A minimum of 10mm of liquid above the element (in the spreadsheet) might be cutting it a bit thin. I think the short malt pipe would still do a very large single batch because if i set the height above the element to 20mm, your minimum water volume jumps up to 31L. The shorter you make the MP, the wider it is relative to height (i.e. shallower grain bed which could negatively affect clarrity of wort). I would be inclined to position the centre element (if you have one) so that you could decrease the diameter of the short malt pipe to be able to decrease the total volume and also allow a good depth of grain bed. Who says a short malt pipe and big malt pipe can't have differing diameters if the centre element allows it? (downside is that you would then need two sets of filter plates and filters).

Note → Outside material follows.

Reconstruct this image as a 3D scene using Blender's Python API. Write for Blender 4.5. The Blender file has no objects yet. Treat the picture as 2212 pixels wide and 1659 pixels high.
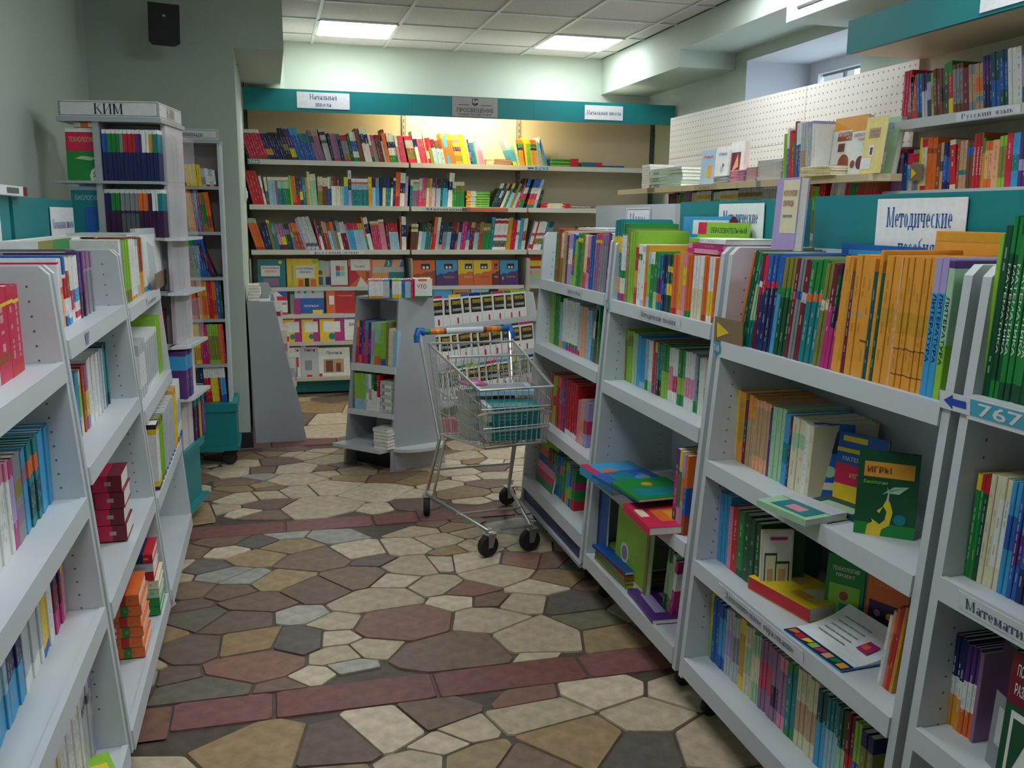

Even with a 50L BM, the short MP produces a volume of wort that is essentially larger than a single batch (30L is kind of best for it). The 50L produces most effectively at 50L, the short malt pipe is a bit of a compromise.

Pushing the OG is not as easy as with a 3V system. Sure you can do a double batch grainbill but your gravity is still limited by the fact that you have a minimum amount of water to be used. Mashing a double and boiling down to a single is what would be better for a high OG batch. Depending upon your elements, you'd risk scortching the wort (that is why low watt density elements are the element of choice).

Edit: the high gap between the ellement and the bottom filter plate on the 50L BM could also be so as to not scortch the grain when the pump break kicks in. From what I have been able to eyeball, the centre element seems to be a higher watt density than the outer element.
 
Thanks for your thoughts :)

As you worked out the real question is bottom filter plate height and small malt pipe height/width. Really think its worth pursuing the same diameter to allow reusing filter plates and seals.

Anothe idea I had re the pipe 'overflow' was to perhaps have the long malt pipe be an extension to the short malt pipe, sortof like a PVC pipe end joint. The trick would then be if fabrication is cheaper that way than getting two simple malt pipes.

I think I'll need to model the process a bit better to work out optimum small pipe size. What efficiency do you get when using the small pipe?